C’est dans ces affreuses misères qu’il faut chercher la cause presque unique des révolutions morales et politiques qui se sont opérées parmi les indigènes de l’Amérique du Nord. C’est en rendant l’Indien mille fois, plus malheureux que ses pères que les Européens l’ont fait autre qu’il n’était.

J’ai montré que, si les sauvages ne tenaient point au sol comme le font les cultivateurs, l’amour de la patrie n’était point cependant inconnu à ces peuples barbares ; mais seulement ils le dirigeaient sur moins d’objets. Ce sentiment leur étant plus nécessaire encore qu’aux autres hommes, produisait chez eux, comme partout. ailleurs, d’admirables effets.

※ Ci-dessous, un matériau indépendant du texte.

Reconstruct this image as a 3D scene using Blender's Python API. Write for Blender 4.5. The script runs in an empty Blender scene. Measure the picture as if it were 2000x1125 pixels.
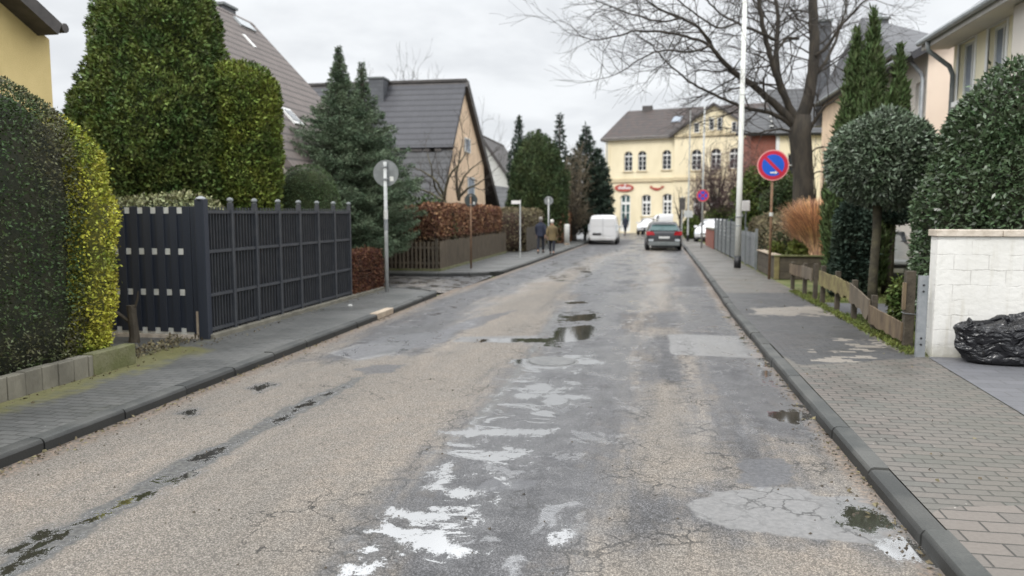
import bpy, math, random
import numpy as np
from mathutils import Vector, Matrix
random.seed(5)
sc = bpy.context.scene
# ------------------------------------------------------------------ camera
H_CAM = 1.9; FPX = 1500.0; VPX, VPY = 1262.0, 417.0
tp = (562.5-VPY)/FPX; th = math.atan(tp)
psi = math.atan((VPX-1000.0)/FPX*math.cos(th))
cF = np.array([-math.sin(psi)*math.cos(th), math.cos(psi)*math.cos(th), -math.sin(th)])
cR = np.array([math.cos(psi), math.sin(psi), 0.0]); cU = np.cross(cR, cF)
CAM = np.array([0.0, 0.0, H_CAM])
cd = bpy.data.cameras.new('camera'); cam = bpy.data.objects.new('camera', cd); sc.collection.objects.link(cam)
cam.matrix_world = Matrix(((cR[0],cU[0],-cF[0],CAM[0]),(cR[1],cU[1],-cF[1],CAM[1]),(cR[2],cU[2],-cF[2],CAM[2]),(0,0,0,1)))
cd.sensor_width = 36.0; cd.lens = FPX/2000*36; cd.clip_end = 2000; cd.clip_start = 0.05
cd.dof.use_dof = True; cd.dof.focus_distance = 5.6; cd.dof.aperture_fstop = 1.5
sc.camera = cam
sc.render.resolution_x = 1024; sc.render.resolution_y = 576
# ------------------------------------------------------------------ world, sun
SUN_EL, SUN_AZ = math.radians(48), math.radians(215)
w = bpy.data.worlds.new('World'); sc.world = w; w.use_nodes = True
nt = w.node_tree; nt.nodes.clear()
def nd(nt, typ, ins=None, **pr):
    n = nt.nodes.new(typ)
    for k, v in pr.items(): setattr(n, k, v)
    for k, v in (ins or {}).items():
        s = n.inputs[k]
        if isinstance(v, bpy.types.NodeSocket): nt.links.new(v, s)
        else: s.default_value = v
    return n
def M_(nt, op, a, b=0.0, c=0.0, clamp=False):
    return nd(nt, 'ShaderNodeMath', {0:a, 1:b, 2:c}, operation=op, use_clamp=clamp).outputs[0]
def mixc(nt, f, a, b, bt='MIX'):
    def c4(v): return v if isinstance(v, bpy.types.NodeSocket) else (v[0], v[1], v[2], 1)
    return nd(nt, 'ShaderNodeMix', {0:f, 6:c4(a), 7:c4(b)}, data_type='RGBA', blend_type=bt).outputs[2]
def sstep(nt, x, a, b, lo=0.0, hi=1.0):
    return nd(nt, 'ShaderNodeMapRange', {0:x, 1:a, 2:b, 3:lo, 4:hi}, interpolation_type='SMOOTHSTEP').outputs[0]
def noise(nt, co, scale, det=4.0, rough=0.55, dist=0.0, out=0):
    return nd(nt, 'ShaderNodeTexNoise', {'Vector':co, 'Scale':scale, 'Detail':det, 'Roughness':rough, 'Distortion':dist}).outputs[out]
sky = nd(nt, 'ShaderNodeTexSky', sky_type='NISHITA', sun_disc=False, sun_elevation=SUN_EL, sun_rotation=SUN_AZ)
tc = nd(nt, 'ShaderNodeTexCoord').outputs['Generated']
sep = nd(nt, 'ShaderNodeSeparateXYZ', {0:tc})
up = M_(nt, 'MAXIMUM', sep.outputs[2], 0.0)
# cloud deck: directions projected on a flat layer
den = M_(nt, 'ADD', up, 0.22)
cx = M_(nt, 'DIVIDE', sep.outputs[0], den); cy = M_(nt, 'DIVIDE', sep.outputs[1], den)
cv = nd(nt, 'ShaderNodeCombineXYZ', {0:cx, 1:cy, 2:0.0}).outputs[0]
n1 = noise(nt, cv, 1.5, 7, .56, .3)
n2 = noise(nt, cv, 3.6, 5, .5, .1)
cl = M_(nt, 'ADD', M_(nt, 'MULTIPLY', n1, .75), M_(nt, 'MULTIPLY', n2, .25))
ccol = mixc(nt, sstep(nt, cl, .40, .60), (.645, .665, .69), (.77, .79, .81))
grad = sstep(nt, up, .23, .62, 1.0, 3.0)
ccol = nd(nt, 'ShaderNodeVectorMath', {0:ccol, 3:grad}, operation='SCALE').outputs[0]
b1 = nd(nt, 'ShaderNodeBackground', {0:sky.outputs[0], 1:0.06})
b2 = nd(nt, 'ShaderNodeBackground', {0:ccol, 1:1.0})
mx = nd(nt, 'ShaderNodeMixShader', {0:0.94, 1:b1.outputs[0], 2:b2.outputs[0]})
nd(nt, 'ShaderNodeOutputWorld', {0:mx.outputs[0]})
sl = bpy.data.lights.new('sun', 'SUN'); sl.energy = 1.5; sl.angle = math.radians(16); sl.color = (1, .97, .92)
so = bpy.data.objects.new('sun', sl); sc.collection.objects.link(so)
sd = Vector((math.sin(SUN_AZ)*math.cos(SUN_EL), math.cos(SUN_AZ)*math.cos(SUN_EL), math.sin(SUN_EL)))
so.rotation_euler = sd.to_track_quat('Z', 'Y').to_euler(); so.location = (0, 0, 30)
sc.view_settings.view_transform = 'Standard'; sc.view_settings.look = 'None'
sc.view_settings.exposure = 0.36; sc.view_settings.gamma = 1.0
# ------------------------------------------------------------------ measuring helpers (photo pixel -> place)
def ray(px, py):
    return cF + cR*(px-1000.0)/FPX + cU*(562.5-py)/FPX
def GP(px, py, z=0.0):
    d = ray(px, py); return CAM + d*(z-H_CAM)/d[2]
def PX(px, py, X):
    d = ray(px, py); return CAM + d*X/d[0]
def PY(px, py, Y):
    d = ray(px, py); return CAM + d*Y/d[1]
def ZA(py, X, Y):                      # height of image row py above the point X,Y
    p = np.array([X, Y, 0.0])-CAM
    a = p@cF; b = p@cU; t = (562.5-py)/FPX   # (b+z*U)/(a+z*F)=t, with z relative to ground
    return (t*a-b)/(cU[2]-t*cF[2])
def ZP(px, py, X=None, Y=None):
    return (PX(px, py, X) if X is not None else PY(px, py, Y))[2]
# ------------------------------------------------------------------ materials
MATS = {}
def mat(name, c1, c2=None, scale=6.0, rough=.8, bump=0.0, bscale=None, spec=.5, metal=0.0, det=5.0, stretch=(1,1,1), island=0.0, coords='Object', lo=.35, hi=.65, rough2=None, ior=1.45):
    m = bpy.data.materials.new(name); m.use_nodes = True; nt = m.node_tree; nt.nodes.clear()
    co = nd(nt, 'ShaderNodeTexCoord').outputs[coords]
    co = nd(nt, 'ShaderNodeMapping', {0:co, 3:stretch}).outputs[0]
    c2 = c2 or tuple(x*.75 for x in c1)
    n = noise(nt, co, scale, det)
    col = mixc(nt, sstep(nt, n, lo, hi), c1, c2)
    if island > 0:
        r = nd(nt, 'ShaderNodeNewGeometry').outputs['Random Per Island']
        col = nd(nt, 'ShaderNodeHueSaturation', {0:M_(nt,'ADD',.5,M_(nt,'MULTIPLY',M_(nt,'SUBTRACT',r,.5),.05*island)), 2:sstep(nt, r, 0, 1, 1-.55*island, 1+.6*island), 4:col}).outputs[0]
    p = nd(nt, 'ShaderNodeBsdfPrincipled', {'Base Color':col, 'Roughness':rough, 'Metallic':metal, 'Specular IOR Level':spec, 'IOR':ior})
    if rough2 is not None:
        nt.links.new(sstep(nt, noise(nt, co, scale*2.3, 4), .35, .65, rough, rough2), p.inputs['Roughness'])
    if bump > 0:
        h = noise(nt, co, bscale or scale*4, 5)
        b = nd(nt, 'ShaderNodeBump', {'Height':h, 'Strength':bump, 'Distance':.02})
        nt.links.new(b.outputs[0], p.inputs['Normal'])
    nd(nt, 'ShaderNodeOutputMaterial', {0:p.outputs[0]})
    MATS[name] = m; return m
def pattern_mat(name, kind, c1, c2, cm, bw, bh, mortar, axes, rough=.8, bump=.5, off=.5, smooth=.1, var=.5, stain=None, bias=0.0, cm2=None):
    """brick / tile pattern laid over real-world metres; axes picks which object coords give (u,v)"""
    m = bpy.data.materials.new(name); m.use_nodes = True; nt = m.node_tree; nt.nodes.clear()
    co = nd(nt, 'ShaderNodeTexCoord').outputs['Object']
    s = nd(nt, 'ShaderNodeSeparateXYZ', {0:co})
    def ax(a):
        if isinstance(a, tuple):
            r = None
            for k, wgt in zip('XYZ', a):
                t = M_(nt, 'MULTIPLY', s.outputs['XYZ'.index(k)], wgt)
                r = t if r is None else M_(nt, 'ADD', r, t)
            return r
        return s.outputs['XYZ'.index(a)]
    wob = noise(nt, co, 1.7, 3)
    uv = nd(nt, 'ShaderNodeCombineXYZ', {0:ax(axes[0]), 1:M_(nt,'ADD',ax(axes[1]),M_(nt,'MULTIPLY',wob,bh*.15)), 2:0.0}).outputs[0]
    br = nd(nt, 'ShaderNodeTexBrick', {'Vector':uv, 'Color1':(*c1,1), 'Color2':(*c2,1), 'Mortar':(*cm,1), 'Scale':1.0, 'Mortar Size':mortar, 'Mortar Smooth':smooth, 'Bias':bias, 'Brick Width':bw, 'Row Height':bh}, offset=off)
    n = noise(nt, co, 2.2, 6); n3 = noise(nt, co, 25, 4)
    col = mixc(nt, M_(nt,'MULTIPLY',sstep(nt, n, .3, .7),var), br.outputs[0], stain or tuple(x*.6 for x in c1))
    col = mixc(nt, .35, col, mixc(nt, n3, (0.35,.35,.35), (.65,.65,.65)), 'OVERLAY')
    p = nd(nt, 'ShaderNodeBsdfPrincipled', {'Base Color':col, 'Roughness':rough})
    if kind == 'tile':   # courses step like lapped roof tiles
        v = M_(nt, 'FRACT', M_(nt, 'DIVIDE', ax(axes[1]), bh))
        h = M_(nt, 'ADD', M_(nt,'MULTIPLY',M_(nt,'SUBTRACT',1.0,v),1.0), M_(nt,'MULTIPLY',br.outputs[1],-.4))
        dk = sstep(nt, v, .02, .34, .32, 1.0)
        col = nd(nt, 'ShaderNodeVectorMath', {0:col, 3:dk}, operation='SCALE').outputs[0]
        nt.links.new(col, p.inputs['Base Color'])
    else:
        h = M_(nt, 'ADD', M_(nt,'SUBTRACT',1.0,br.outputs[1]), M_(nt,'MULTIPLY',n3,.35))
    b = nd(nt, 'ShaderNodeBump', {'Height':h, 'Strength':bump, 'Distance':.02})
    nt.links.new(b.outputs[0], p.inputs['Normal'])
    nd(nt, 'ShaderNodeOutputMaterial', {0:p.outputs[0]})
    MATS[name] = m; return m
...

Les habitudes de chasse tendent à isoler l’individu de ses semblables, à réduire la société à la famille, et, en arrêtant les communications des hommes, à détruire la civilisation dans son germe. L’attachement que les Indiens portaient à leurs tribus tendait au contraire à rapprocher un grand nombre d’entre eux les uns des autres, et leur permettait de mettre en concurrence le peu de lumières que leur genre de vie leur laissait acquérir. Cet instinct de la patrie ne tendait pas moins à développer le cœur de ces sauvages que leur intelligence ; il substituait une sorte d’égoïsme plus large et plus noble à l’égoïsme étroit que l’intérêt privé fait naître. Nous avons vu de quelles sublimes vertus il a quelquefois été la source. Les Indiens ainsi réunis exerçaient d’ailleurs les uns sur les autres le contrôle de l’opinion publique ; contrôle toujours salutaire, même au sein d’une société ignorante et corrompue ; car la majorité des hommes, quels que soient ses éléments, a toujours le goût de ce qui est honnête et juste.